I recall so well the evening, many years ago, when our son Dan came to manifest that sign of self-hood which is modesty. Like we parents can so often be, I was one step behind him, responding to his todays out of yesterday’s assumptions. So, just as I had always done, I stepped into the bathroom as he was getting out of the tub. I was just about to follow our routine of chirping about teeth to be brushed and prayers to be said, about bedtime stories and waiting teddy-friends... this comfy ritual of bath-to-bed. But this time, instead of chatting through his customary post-bath mellowness, Dan grabbed a towel, held it to himself, and cried, "Mom! Don’t look at me!"

Yes, I know. I had all those child-development courses. I had read all those books. My head knew that his emerging sense of self was right and good. But this was so sudden, so startling. My heart stirred in protest: Dan, my precious child; I know every inch of you...I carried you within me...I have tended all your bumps and kissed away your owies...you don’t need to hide from me...

Thanks be to God, I didn’t say any of that. I simply excused myself and stepped quickly away, leaving Dan to tend himself. Later, after he was contentedly asleep, I sat in my prayer-chair and touched the tender feelings of loss, the strange mixture of feelings which flood parents when our child takes one more step into independence; the pride and the nostalgia all wrapped together.
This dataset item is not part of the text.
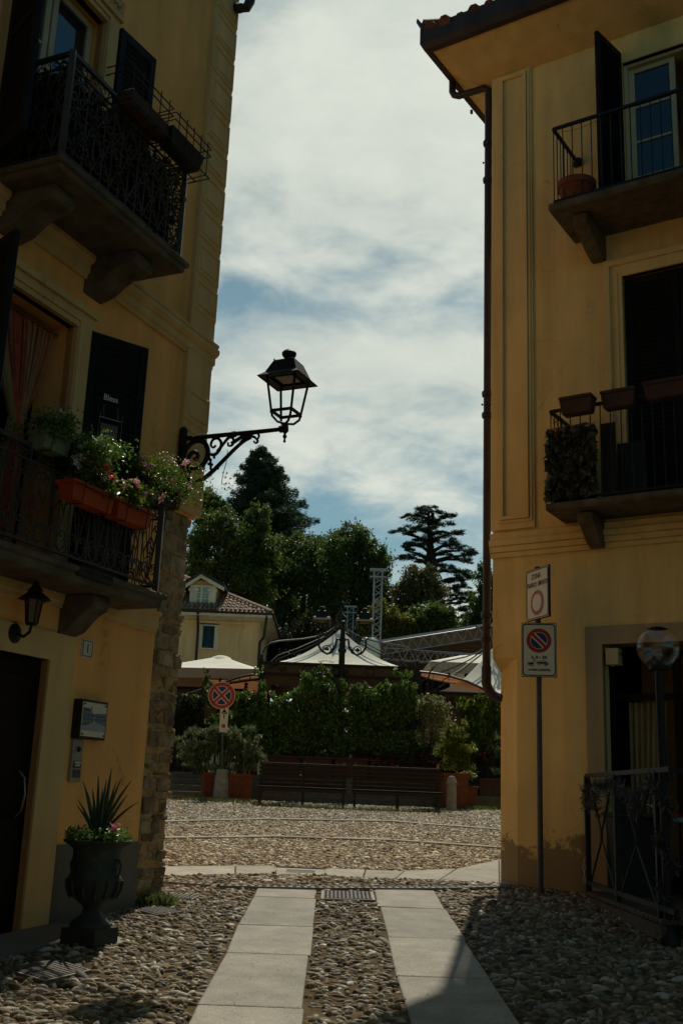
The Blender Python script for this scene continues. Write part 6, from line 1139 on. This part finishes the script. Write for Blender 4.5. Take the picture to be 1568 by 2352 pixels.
    for s in (-1, 1): m = MB(U); m.tube([(s*.19, 0, .66), (s*.225, 0, .665), (s*.25, 0, .62), (s*.24, 0, .56), (s*.215, 0, .52)], .009, 6); m.build('handle', URNM, t, smooth=True)
    m = MB(U)
    for (ang, lean, L_, w) in ((0.2, .05, .66, .035), (1.2, .18, .54, .03), (2.2, .3, .50, .03), (2.9, .42, .56, .028), (3.6, .25, .45, .03), (4.6, .2, .48, .03), (5.4, .5, .60, .03), (5.9, .62, .62, .028), (6.1, .3, .58, .032), (.7, .4, .45, .028), (3.2, .6, .36, .022), (1.7, .1, .46, .03), (2.6, .15, .6, .03), (4.1, .45, .4, .024), (0.0, .75, .44, .024)):
        d = (math.cos(ang), math.sin(ang)); pts = [(d[0]*(.03+lean*L_*t_**1.5*1.0), d[1]*(.03+lean*L_*t_**1.5), .79+.92*L_*t_*math.sqrt(max(.1, 1-.5*lean*lean*t_))) for t_ in (0, .25, .5, .75, .92, 1)]; m.tube(pts, [w*.62, w*.58, w*.48, w*.33, w*.16, .002], 5)
    m.build('aloe', LF_ALOE, t, smooth=True); nn = 1300; aa = RNG.uniform(0, 2*math.pi, nn); rr_ = RNG.uniform(.10, .27, nn); W_ = np.array([tuple(U.w(r_*math.cos(a_), r_*math.sin(a_), .82+abs(h_))) for r_, a_, h_ in zip(rr_, aa, RNG.normal(0, .04, nn))]); leaves('foliage', W_, .035, LF_BUSH, t); W_ = np.array([tuple(U.w(.19+x, -.06+y, .92+h_)) for x, y, h_ in RNG.normal(0, .02, (14, 3))]); [leaves('flower', W_[k:k+1], .035, PETALP, t, aspect=.9) for k in range(len(W_))]
left_things()
# =================================================================== THINGS ON AND BEFORE THE RIGHT HOUSE
def right_things():
    f = RFR
    m = MB(f.at(1.06, .60, 8.215)); m.lathe([(.15, 0), (.16, .02), (.205, .22), (.225, .23), (.23, .30), (.205, .31), (.19, .27), (0, .27)], n=24); tag(m.build('flower_pot', TERRA, base=f.w(1.06, .6, 8.215), smooth=True), 'empty round terracotta pot on the upper right balcony', 'pot')
    def box(lab, a0, a1, n, z, mat):
        L_ = (a1-a0)/2; ff = f.at((a0+a1)/2, n, z); m = MB(ff); m.hexa([(-L_*.86, -.07, 0), (L_*.86, -.07, 0), (L_*.86, .07, 0), (-L_*.86, .07, 0), (-L_*.97, -.09, .16), (L_*.97, -.09, .16), (L_*.97, .09, .16), (-L_*.97, .09, .16)]); m.box(-L_, L_, -.10, .10, .16, .20); tag(m.build('planter_box', mat, base=ff.o, bevel=.01), lab, 'planter', 'planter boxes on the lower right railing')
    box('brown planter box hanging outside the left corner of the lower right railing', .84, 1.22, .62, 5.66, TERRAD); box('brown planter box sitting in the middle of the lower right railing', 1.27, 1.66, .50, 5.70, TERRAD); box('brown planter box at the right edge on the lower right railing', 1.74, 2.3, .50, 5.72, TERRAD)
    n = 950; a = RNG.uniform(.62, 1.18, n); P = np.array([tuple(f.w(x, .53+d, z)) for x, d, z in zip(a, RNG.normal(0, .018, n), RNG.uniform(4.74, 5.56, n))]); D_ = np.array([tuple(f.ax*x+f.az*z+f.ay*.3) for x, z in RNG.normal(0, .6, (n, 2))])-np.array([0, 0, .6]); t = thing('leaf_screen', 'artificial dry leaf screen tied round the lower right balcony corner', 'screen', f.w(.9, .52, 4.72))
    n2 = 420; P2 = np.array([tuple(f.w(.655+d, y, z)) for d, y, z in zip(RNG.normal(0, .018, n2), RNG.uniform(.05, .5, n2), RNG.uniform(4.74, 5.50, n2))]); D2 = RNG.normal(0, .6, (n2, 3))-np.array([0, 0, .6]); leaves('leaf_panel', np.concatenate([P, P2]), .10, LF_FAKE, t, aspect=.62, dirs=np.concatenate([D_, D2]), spread=.4)
    m = MB(f); m.box(.70, 1.16, .44, .46, 4.72, 5.52); m.box(.68, .70, .08, .44, 4.72, 5.48); m.build('backing_net', IRON, t)
    for k in range(1): m = MB(f); m.tube([(.66+.012*i, .50+.02*math.sin(i*1.9), 5.72-.014*i+.05*math.sin(i*1.3)) for i in range(16)], .004, 4); m.build('dry_twine', IRON, t)
    m = MB(f); m.box(1.30, 1.62, .12, .14, 4.72, 5.42); tag(m.build('folded_panel', BLACKP, base=f.w(1.45, .13, 4.72)), 'black folded panel standing on the lower right balcony', 'panel')
    t = thing('wine_case', 'dark narrow board with pale print behind the leaf screen', 'board', f.w(1.22, .3, 4.72)); m = MB(f); m.box(1.18, 1.34, .30, .32, 4.72, 5.62); m.build('board', COPPER, t)
    # curtain in the ground floor opening
    m = MB(f); nn = 28; A_ = [m.p(1.20+.42*k/nn-.0, -.30+.035*math.sin(k*1.45), 2.60) for k in range(nn+1)]; B_ = [m.p(1.20+.34*k/nn, -.30+.03*math.sin(k*1.45+.3), 1.3) for k in range(nn+1)]; C_ = [m.p(1.20+.30*k/nn, -.30+.03*math.sin(k*1.45+.3), .6) for k in range(nn+1)]
    for X_, Y_ in ((A_, B_), (B_, C_)):
        for k in range(nn): m.face([X_[k], X_[k+1], Y_[k+1], Y_[k]])
    tag(m.build('door_curtain', CURT, base=f.w(1.4, -.3, .6), smooth=True, recalc=False), 'beige pleated curtain hanging in the ground floor opening', 'curtain')
    # cafe deck with railing
    X0, Y0, Y1 = 2.66, 8.9, 11.55; zd = .66; t = thing('cafe_deck', 'raised wooden cafe deck with black crossed bar railing before the yellow house', 'deck', (X0+1, 10, .55)); m = MB(); k = 0; y = Y0
    while y < Y1: m.box(X0-.04, X0+2.2, y, min(Y1, y+.115), zd-.04, zd); y += .128
    m.build('deck_board', DECKW, t, bevel=.005); m = MB(); m.box(X0-.05, X0, Y0, Y1, zd-.16, zd-.045); m.box(X0+1.2, X0+1.3, Y0, Y1, zd-.16, zd-.045); m.build('beam', DECKW, t); m = MB()
    for y in (Y0+.15, Y0+1.0, Y0+1.75, Y1-.2):
        for x in (X0+.08, X0+1.2): m = MB(); m.box(x-.03, x+.03, y-.03, y+.03, gz(y)-.05, zd-.05); m.build('leg', IRON, t)
    m = MB(); ps = [11.52, 10.35, 9.05]; zt = 1.80
    for y in ps: m.bar((X0, y, zd), (X0, y, zt), .05)
    for z in (zt, zd+.08): m.bar((X0, ps[-1]-.4, z), (X0, ps[0], z), .04)
    m.bar((X0, ps[-1], zt), (X0+1.6, ps[-1]-.3, zt), .04)
    for a, b in zip(ps, ps[1:]):
        c = (a+b)/2
        for s in (-1, 1): m.tube([(X0, c+s*(a-b)*.42, zt-.02), (X0, c+s*.02, (zt+zd)/2+.04), (X0, c+s*.02, (zt+zd)/2-.06), (X0, c+s*(a-b)*.42, zd+.08)], .010, 5)
    m.build('railing', IRON, t)
    # tinsel garland along the rail and round the lamp post
    P, D_ = [], []
    def gar(pts, n, r):
        pts = np.array(pts); i = RNG.uniform(0, len(pts)-1.001, n); k = i.astype(int); q = pts[k]+(pts[k+1]-pts[k])*(i-k)[:, None]; d = RNG.normal(size=(n, 3)); d /= np.linalg.norm(d, axis=1, keepdims=True); P.append(q+d*r*RNG.uniform(.2, 1, (n, 1))); D_.append(d)
    gar([(X0-.02, 11.5, zt-.1), (X0-.03, 11.35, zt-.32), (X0-.03, 11.15, zt-.28), (X0-.03, 11.0, zt-.10), (X0-.03, 10.7, zt-.12), (X0-.03, 10.35, zt-.08), (X0-.03, 10.0, zt-.16), (X0-.03, 9.7, zt-.22), (X0-.03, 9.6, zt-.36), (X0-.03, 9.5, zt-.2), (X0-.03, 9.05, zt-.08)], 1500, .075); lx, ly = at(1512, 1540, 8.95).x, 8.95
    gar([(lx+.06*math.cos(k*.9), ly+.06*math.sin(k*.9), zt+.02-k*.055) for k in range(26)], 1500, .06); o = leaves('tinsel_garland', np.concatenate(P), .085, M('tinsel_needle', (.05, .055, .05), .35, .3, 8, spec=.6), None, (X0, 10, zt), aspect=.10, dirs=np.concatenate(D_), spread=.2); tag(o, 'dark spiky tinsel garland wound along the deck railing and lamp post', 'garland')
    # globe lamp
    c = at(1510, 1487, ly); R_ = 48.5*ly/FPX; t = thing('globe_lamp', 'clear glass globe lamp on a black post at the deck edge', 'lamp', (lx, ly, gz(ly))); G = Fr((c.x, ly, c.z), (1, 0, 0), (0, 1, 0)); m = MB(G); pr = [(R_*math.sin(a), -R_*math.cos(a)) for a in [rad(28+k*8) for k in range(20)]]+[(.0, R_)]; m.lathe(pr, n=40, cap=False); m.build('globe', BULBG, t, smooth=True); m = MB(G); m.lathe([(.0, R_*1.005), (R_*.30, R_*.958), (R_*.5, R_*.87)], n=24, cap=False); m.build('globe_cap', SHUT, t, smooth=True)
    m = MB(G); b0 = -R_*.88; m.lathe([(.0, b0+.135), (.02, b0+.13), (.030, b0+.112), (.033, b0+.09), (.028, b0+.07), (.017, b0+.05), (.017, b0+.04)], n=14, cap=False); bl = m.build('bulb', BULBG, t, smooth=True); m = MB(G)
    for k in range(4): m.tube([(-.010+.007*k, 0, b0+.06), (-.016+.011*k, 0, b0+.11)], .0018, 4)
    m.build('filament', FIL, bl); m = MB(G); m.lathe([(.034, b0-.02), (.034, b0+.04), (.02, b0+.042)], n=14); m.build('socket', BLACKP, t); m = MB(); m.tube([(lx, ly, gz(ly)), (lx, ly, c.z+b0)], .036, 10); m.lathe([(.085, -.03), (.085, 0), (.05, .015)], lx, ly, c.z+b0, 14); m.lathe([(.09, 0), (.09, .05), (.05, .12)], lx, ly, gz(ly), 14); m.build('post', IRON, t, smooth=True)
    # black planter with a yellowing squash plant
    t = thing('tall_planter', 'tall black tapered planter with yellowing broad leaves behind the railing', 'planter', (X0+.36, 11.15, zd)); m = MB(Fr((X0+.36, 11.15, zd), (1, 0, 0), (0, 1, 0))); q = math.sqrt(2); m.lathe([(.12*q, 0), (.23*q, .74), (.245*q, .74), (.245*q, .78), (.21*q, .78), (.2*q, .72), (0.01, .72)], n=4, sq=True); m.build('pot', BLACKP, t, bevel=.008)
    BL = leafm('yellowing_leaf', (.08, .11, .015), (.34, .20, .02), .4); P = np.array([(X0+.02, 11.2, 1.58), (X0+.10, 11.1, 1.54), (X0+.2, 11.2, 1.62), (X0+.06, 11.25, 1.46), (X0+.62, 10.9, 1.62), (X0+.68, 10.95, 1.60), (X0+.5, 10.9, 1.66), (X0+.3, 11, 1.50), (X0+.03, 11.2, 1.40), (X0+.75, 10.9, 1.52), (X0+.40, 10.9, 1.44), (X0+.15, 11, 1.45)]); [leaves('leaf', P[k:k+1], .105, BL, t, aspect=.7, fold=.25) for k in range(len(P))]; m = MB(); [m.tube([(X0+.36, 11.15, zd+.7), ((X0+.36+p[0])/2, (11.15+p[1])/2, (zd+.8+p[2])/2+.1), tuple(p)], .006, 4) for p in P]; m.build('stem', LF_ALOE, t)
    # plastic chain and hanging sign
    def chain(m, pts, mats, link_=.055):
        pts = [Vector(p) for p in pts]; L_ = 0; k = 0
        for a, b in zip(pts, pts[1:]):
            n = max(1, int((b-a).length/link_)); d = (b-a).normalized(); s = d.cross(Vector((.2, 1, .1))).normalized(); s2 = s.cross(d)
            for i in range(n):
                c = a+(b-a)*((i+.5)/n); w = s if k % 2 else s2; m.m = 1 if (k//4) % 2 else 0; h = link_*.62; q = .012; m.tube([c+d*(h*math.sin(a_))+w*(q*math.cos(a_)) for a_ in [j*math.pi/5 for j in range(10)]], .0035, 4, True); k += 1
    RC = M('red_plastic', (.34, .03, .02), .45, .1); m = MB(); chain(m, [(X0-.05, 11.48, 1.66), (X0-.06, 11.47, 1.1), (X0-.055, 11.46, .68)], None); tag(m.build('plastic_chain', [RC, WHITE], base=(X0-.05, 11.47, .68)), 'red and white plastic chain hanging from the leftmost railing post', 'chain')
    m = MB(); e = Vector((X0+.55, 10.1, 1.44)); g = Vector((X0+1.25, 10.0, 1.28)); chain(m, [(X0+.02, 10.3, 1.6), e, g, (X0+1.6, 10, 1.34)], None); tag(m.build('plastic_chain', [RC, WHITE], base=tuple(e)), 'red and white plastic chain slung behind the railing with a green sign', 'chain')
    o_ = e*.45+g*.55+Vector((0, -.02, -.115)); ax = (g-e).normalized(); F = Fr(o_, ax, Vector((ax.y, -ax.x, 0)), Vector((0, 0, 1)) - ax*ax.z); t = thing('open_sign', 'small green hanging sign reading OPEN behind the railing', 'sign', tuple(o_)); m = MB(F); m.box(-.17, .17, -.006, 0, -.10, .10); m.build('plate', M('sign_green', (.015, .075, .045), .5, .1), t); text('OPEN', F, 0, .025, .001, .105, ALU, t, squeeze=.95, bold=.001)
    # table and chair on the deck
    tx, ty = X0+1.15, 10.75; t = thing('cafe_table', 'glass topped cafe table with greenish edge on the deck', 'table', (tx, ty, zd)); m = MB(); m.box(tx-.65, tx+.9, ty-.4, ty+.4, zd+.72, zd+.76); m.build('tabletop', M('green_glass_edge', (.10, .20, .17), .3, .1, spec=.6), t, bevel=.006); m = MB()
    for x in (tx-.5, tx+.7):
        for y in (ty-.3, ty+.3): m = MB(); m.tube([(x, y, zd), (x, y, zd+.72)], .02, 6); m.build('leg', IRON, t)
    cx, cy = X0+.95, 10.0; t = thing('cafe_chair', 'dark metal cafe chair standing on the deck', 'chair', (cx, cy, zd)); m = MB(); m.box(cx-.2, cx+.2, cy-.2, cy+.2, zd+.43, zd+.46); m.build('seat', IRON, t, bevel=.01)
    for sx in (-1, 1):
        for sy in (-1, 1): m = MB(); m.tube([(cx+sx*.18, cy+sy*.18, zd+.43), (cx+sx*.19, cy+sy*.19, zd+.2), (cx+sx*.22, cy+sy*.22, zd)], .012, 6); m.build('leg', IRON, t)
    m = MB(); m.tube([(cx+.19, cy-.19, zd+.43), (cx+.22, cy-.18, zd+.85), (cx+.24, cy, zd+.92), (cx+.22, cy+.18, zd+.85), (cx+.19, cy+.19, zd+.43)], .012, 6)
    for k in (-1, 0, 1): m.tube([(cx+.2, cy+k*.08, zd+.46), (cx+.235, cy+k*.08, zd+.9)], .008, 5)
    m.build('backrest', IRON, t)
right_things()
It dawned on me that this is a small taste of what God might feel for us. How quickly we pick up our towels and say, "God! Don’t look at me!" God, knowing us utterly, sees our fierce pursuit of independence while yet seeing into our very core. And, as an act of love, God steps back and grants us freedom. We must become separate selves if we are to freely seek the growing intimacy with God which is the unfolding destiny of our life’s journey. Yet through it all, God knows us fully. God has touched our bruises and kissed our skinned knees, but God wants our maturing self-surrender to be a free offering of ourselves.

Perhaps the most wrenching moment of God’s looking at us, seeing behind every towel we grab, is the Crucifixion. For at the Cross, every human reality is laid bare. All of our attempts to hide culminate in our ultimate rejection of the One who suffers because we spurn the truth...the truth that there is no hiding from God. In the sacrifice of Jesus, as Scripture says, God "does not spare his own Son," not even to spare him the mortal blow which our misguided freedom inflicts.

It is only then, only after the Cross, that we experience the true freedom which is God’s unspeakable gift to us. In rising from death, Jesus wins for us the freedom which is truly free; freedom from our sin, freedom to follow, to love and to serve. For freedom Christ has set us free, Scripture says. May that costly freedom which we enjoy be the avenue to greater love, deeper commitment and fuller self-giving...and may we grow to know that God’s piercing gaze upon us is the gaze of a loving parent from whom we need never hide. We can drop our towels, for nothing - no frailty or blemish - can ever drive God away. Christ is risen, dear ones. Nothing we can ever do will separate us from God’s love if we but turn and allow God to redeem all that we seek to hide. To be so utterly known and loved brings us joy and peace beyond measure. Christ is risen indeed. Thanks be to God.